* MATERIAL PROVIDED
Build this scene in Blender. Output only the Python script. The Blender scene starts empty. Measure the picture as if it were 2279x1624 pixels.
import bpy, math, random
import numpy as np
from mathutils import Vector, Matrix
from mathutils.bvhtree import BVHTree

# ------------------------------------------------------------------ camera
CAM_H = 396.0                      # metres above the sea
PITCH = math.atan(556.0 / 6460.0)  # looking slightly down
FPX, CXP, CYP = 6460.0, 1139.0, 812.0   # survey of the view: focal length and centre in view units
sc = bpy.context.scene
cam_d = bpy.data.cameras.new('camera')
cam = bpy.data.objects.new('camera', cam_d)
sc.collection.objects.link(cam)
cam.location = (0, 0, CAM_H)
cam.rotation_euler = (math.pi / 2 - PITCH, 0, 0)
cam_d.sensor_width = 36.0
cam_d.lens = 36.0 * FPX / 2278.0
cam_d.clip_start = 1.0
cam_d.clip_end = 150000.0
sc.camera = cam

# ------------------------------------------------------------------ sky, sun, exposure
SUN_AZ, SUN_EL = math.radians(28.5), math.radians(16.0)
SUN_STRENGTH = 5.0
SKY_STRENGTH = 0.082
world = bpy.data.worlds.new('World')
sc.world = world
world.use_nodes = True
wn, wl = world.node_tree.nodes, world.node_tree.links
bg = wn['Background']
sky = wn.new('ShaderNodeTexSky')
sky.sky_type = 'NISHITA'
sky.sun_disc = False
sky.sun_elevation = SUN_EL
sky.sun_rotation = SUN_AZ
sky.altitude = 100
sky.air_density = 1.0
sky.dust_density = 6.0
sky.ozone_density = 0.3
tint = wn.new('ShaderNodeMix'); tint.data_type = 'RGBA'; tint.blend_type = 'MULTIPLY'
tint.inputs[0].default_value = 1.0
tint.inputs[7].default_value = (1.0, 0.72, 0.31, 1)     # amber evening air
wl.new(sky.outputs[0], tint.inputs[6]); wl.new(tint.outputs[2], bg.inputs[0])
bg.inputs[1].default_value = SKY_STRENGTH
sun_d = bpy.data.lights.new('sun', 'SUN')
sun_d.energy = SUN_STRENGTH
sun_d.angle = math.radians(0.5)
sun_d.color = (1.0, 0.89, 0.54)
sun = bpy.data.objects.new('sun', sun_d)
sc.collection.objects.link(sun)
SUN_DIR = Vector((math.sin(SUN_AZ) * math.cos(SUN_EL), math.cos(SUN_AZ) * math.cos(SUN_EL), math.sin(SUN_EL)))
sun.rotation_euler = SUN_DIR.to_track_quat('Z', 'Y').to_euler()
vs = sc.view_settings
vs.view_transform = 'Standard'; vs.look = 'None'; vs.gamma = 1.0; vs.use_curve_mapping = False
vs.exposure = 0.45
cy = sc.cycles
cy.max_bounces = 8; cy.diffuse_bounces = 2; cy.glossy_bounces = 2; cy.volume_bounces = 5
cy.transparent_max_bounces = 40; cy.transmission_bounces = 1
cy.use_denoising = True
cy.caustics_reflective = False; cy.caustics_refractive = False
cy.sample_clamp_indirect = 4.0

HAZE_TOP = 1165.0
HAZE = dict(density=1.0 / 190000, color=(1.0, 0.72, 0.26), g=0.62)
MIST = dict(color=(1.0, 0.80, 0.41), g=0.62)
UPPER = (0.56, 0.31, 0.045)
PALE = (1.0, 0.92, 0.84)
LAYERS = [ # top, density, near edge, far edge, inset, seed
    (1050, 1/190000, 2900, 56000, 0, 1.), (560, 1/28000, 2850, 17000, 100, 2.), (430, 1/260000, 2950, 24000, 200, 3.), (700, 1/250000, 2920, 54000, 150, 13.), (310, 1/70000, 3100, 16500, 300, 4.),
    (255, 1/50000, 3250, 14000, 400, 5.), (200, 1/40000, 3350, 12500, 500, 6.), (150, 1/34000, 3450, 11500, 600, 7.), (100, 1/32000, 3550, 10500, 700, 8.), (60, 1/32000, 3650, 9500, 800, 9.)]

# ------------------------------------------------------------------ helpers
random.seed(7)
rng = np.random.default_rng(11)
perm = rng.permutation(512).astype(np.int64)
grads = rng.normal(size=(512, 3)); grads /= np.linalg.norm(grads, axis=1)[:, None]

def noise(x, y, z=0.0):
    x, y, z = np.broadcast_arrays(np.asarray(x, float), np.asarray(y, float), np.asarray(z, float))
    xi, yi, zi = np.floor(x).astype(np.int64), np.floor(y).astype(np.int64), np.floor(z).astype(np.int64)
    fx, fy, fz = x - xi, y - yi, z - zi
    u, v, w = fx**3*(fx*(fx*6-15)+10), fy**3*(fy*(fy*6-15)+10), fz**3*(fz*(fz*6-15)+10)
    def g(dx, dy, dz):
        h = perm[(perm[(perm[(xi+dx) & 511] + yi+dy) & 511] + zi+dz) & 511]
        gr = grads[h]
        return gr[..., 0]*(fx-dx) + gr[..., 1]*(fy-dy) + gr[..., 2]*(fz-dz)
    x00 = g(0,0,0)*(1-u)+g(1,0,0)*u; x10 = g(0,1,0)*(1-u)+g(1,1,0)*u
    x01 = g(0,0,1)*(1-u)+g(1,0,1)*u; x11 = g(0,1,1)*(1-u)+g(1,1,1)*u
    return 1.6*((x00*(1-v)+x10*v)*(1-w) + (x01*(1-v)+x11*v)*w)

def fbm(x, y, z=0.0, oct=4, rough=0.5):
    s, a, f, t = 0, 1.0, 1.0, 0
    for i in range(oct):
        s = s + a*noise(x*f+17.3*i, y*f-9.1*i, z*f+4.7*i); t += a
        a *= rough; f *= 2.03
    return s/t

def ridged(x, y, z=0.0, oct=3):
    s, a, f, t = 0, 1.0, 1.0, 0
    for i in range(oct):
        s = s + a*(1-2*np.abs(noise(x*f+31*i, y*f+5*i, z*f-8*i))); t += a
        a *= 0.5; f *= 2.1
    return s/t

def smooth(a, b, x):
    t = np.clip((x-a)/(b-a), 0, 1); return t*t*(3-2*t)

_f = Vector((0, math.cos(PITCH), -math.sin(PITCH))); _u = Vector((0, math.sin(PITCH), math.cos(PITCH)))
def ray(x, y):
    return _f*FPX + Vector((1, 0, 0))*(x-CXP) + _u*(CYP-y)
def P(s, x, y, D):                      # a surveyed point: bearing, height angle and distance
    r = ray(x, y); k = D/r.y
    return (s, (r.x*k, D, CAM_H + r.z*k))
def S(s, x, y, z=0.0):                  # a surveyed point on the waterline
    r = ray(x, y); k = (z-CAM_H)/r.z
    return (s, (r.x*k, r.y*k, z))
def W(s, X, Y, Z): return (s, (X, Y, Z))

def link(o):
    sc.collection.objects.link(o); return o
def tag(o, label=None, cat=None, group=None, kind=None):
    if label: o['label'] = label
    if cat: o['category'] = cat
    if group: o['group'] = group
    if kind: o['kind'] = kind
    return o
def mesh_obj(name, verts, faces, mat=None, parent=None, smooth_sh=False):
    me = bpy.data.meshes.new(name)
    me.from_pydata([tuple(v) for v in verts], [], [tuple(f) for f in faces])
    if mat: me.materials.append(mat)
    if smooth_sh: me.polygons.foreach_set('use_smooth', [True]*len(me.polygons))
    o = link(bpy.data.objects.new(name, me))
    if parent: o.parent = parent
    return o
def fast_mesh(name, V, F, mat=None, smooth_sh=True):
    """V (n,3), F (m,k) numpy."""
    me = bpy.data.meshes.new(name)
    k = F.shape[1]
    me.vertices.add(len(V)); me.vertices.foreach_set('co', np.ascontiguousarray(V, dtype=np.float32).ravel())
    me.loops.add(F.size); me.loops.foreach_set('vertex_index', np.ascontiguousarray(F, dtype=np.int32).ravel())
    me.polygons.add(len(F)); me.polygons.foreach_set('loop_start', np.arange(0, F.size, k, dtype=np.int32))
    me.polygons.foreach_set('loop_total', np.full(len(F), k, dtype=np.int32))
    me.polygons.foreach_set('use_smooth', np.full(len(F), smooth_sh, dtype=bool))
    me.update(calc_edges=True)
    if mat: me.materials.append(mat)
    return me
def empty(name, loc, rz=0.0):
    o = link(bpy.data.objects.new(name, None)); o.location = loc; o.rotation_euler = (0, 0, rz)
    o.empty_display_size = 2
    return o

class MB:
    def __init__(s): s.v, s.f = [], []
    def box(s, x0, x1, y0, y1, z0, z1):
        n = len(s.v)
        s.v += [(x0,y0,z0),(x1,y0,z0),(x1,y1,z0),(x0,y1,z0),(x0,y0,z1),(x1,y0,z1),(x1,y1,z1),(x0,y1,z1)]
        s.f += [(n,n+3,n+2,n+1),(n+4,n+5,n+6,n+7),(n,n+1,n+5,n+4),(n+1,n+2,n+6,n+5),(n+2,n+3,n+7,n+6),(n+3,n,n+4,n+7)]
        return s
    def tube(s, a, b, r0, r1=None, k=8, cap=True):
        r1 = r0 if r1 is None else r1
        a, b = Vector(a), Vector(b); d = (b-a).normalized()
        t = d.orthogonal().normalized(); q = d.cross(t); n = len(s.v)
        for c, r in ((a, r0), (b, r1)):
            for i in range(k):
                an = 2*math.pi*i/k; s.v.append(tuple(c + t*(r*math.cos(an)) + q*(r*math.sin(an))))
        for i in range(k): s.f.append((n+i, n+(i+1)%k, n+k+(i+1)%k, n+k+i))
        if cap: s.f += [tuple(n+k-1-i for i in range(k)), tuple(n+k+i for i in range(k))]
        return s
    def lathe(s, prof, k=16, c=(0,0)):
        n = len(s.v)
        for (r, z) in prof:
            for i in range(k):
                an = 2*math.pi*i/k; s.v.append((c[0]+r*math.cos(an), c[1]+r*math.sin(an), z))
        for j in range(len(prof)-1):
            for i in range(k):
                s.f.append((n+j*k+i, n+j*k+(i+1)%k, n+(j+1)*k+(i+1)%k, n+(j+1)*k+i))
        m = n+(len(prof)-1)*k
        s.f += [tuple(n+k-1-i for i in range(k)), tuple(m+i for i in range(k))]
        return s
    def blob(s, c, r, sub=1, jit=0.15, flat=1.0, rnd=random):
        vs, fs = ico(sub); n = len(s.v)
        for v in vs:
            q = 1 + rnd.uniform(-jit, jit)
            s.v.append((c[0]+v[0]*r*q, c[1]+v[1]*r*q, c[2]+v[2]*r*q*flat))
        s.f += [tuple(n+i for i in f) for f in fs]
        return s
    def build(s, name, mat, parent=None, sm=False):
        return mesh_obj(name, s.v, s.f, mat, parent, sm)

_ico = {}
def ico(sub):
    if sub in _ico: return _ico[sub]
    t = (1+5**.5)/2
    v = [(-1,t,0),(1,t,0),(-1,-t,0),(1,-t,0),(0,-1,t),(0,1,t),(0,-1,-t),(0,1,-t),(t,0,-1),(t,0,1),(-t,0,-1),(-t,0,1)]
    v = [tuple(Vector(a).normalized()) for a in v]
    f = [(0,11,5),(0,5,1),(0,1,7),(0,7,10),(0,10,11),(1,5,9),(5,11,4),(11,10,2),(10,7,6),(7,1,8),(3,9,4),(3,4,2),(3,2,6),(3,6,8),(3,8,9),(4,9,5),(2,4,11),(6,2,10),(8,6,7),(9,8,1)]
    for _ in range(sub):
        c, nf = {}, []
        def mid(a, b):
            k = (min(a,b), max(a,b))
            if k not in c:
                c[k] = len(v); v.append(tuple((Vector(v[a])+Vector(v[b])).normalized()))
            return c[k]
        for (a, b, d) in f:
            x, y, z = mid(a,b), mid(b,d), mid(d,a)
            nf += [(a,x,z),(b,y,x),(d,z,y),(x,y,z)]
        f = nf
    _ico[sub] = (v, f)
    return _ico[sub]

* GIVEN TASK
From the very first line of the data through the line with "sc.camera = cam" in it, please reproduce each line exactly and output nothing more.

* IN RESPONSE
Build this scene in Blender. Output only the Python script. The Blender scene starts empty. Measure the picture as if it were 2279x1624 pixels.
import bpy, math, random
import numpy as np
from mathutils import Vector, Matrix
from mathutils.bvhtree import BVHTree

# ------------------------------------------------------------------ camera
CAM_H = 396.0                      # metres above the sea
PITCH = math.atan(556.0 / 6460.0)  # looking slightly down
FPX, CXP, CYP = 6460.0, 1139.0, 812.0   # survey of the view: focal length and centre in view units
sc = bpy.context.scene
cam_d = bpy.data.cameras.new('camera')
cam = bpy.data.objects.new('camera', cam_d)
sc.collection.objects.link(cam)
cam.location = (0, 0, CAM_H)
cam.rotation_euler = (math.pi / 2 - PITCH, 0, 0)
cam_d.sensor_width = 36.0
cam_d.lens = 36.0 * FPX / 2278.0
cam_d.clip_start = 1.0
cam_d.clip_end = 150000.0
sc.camera = cam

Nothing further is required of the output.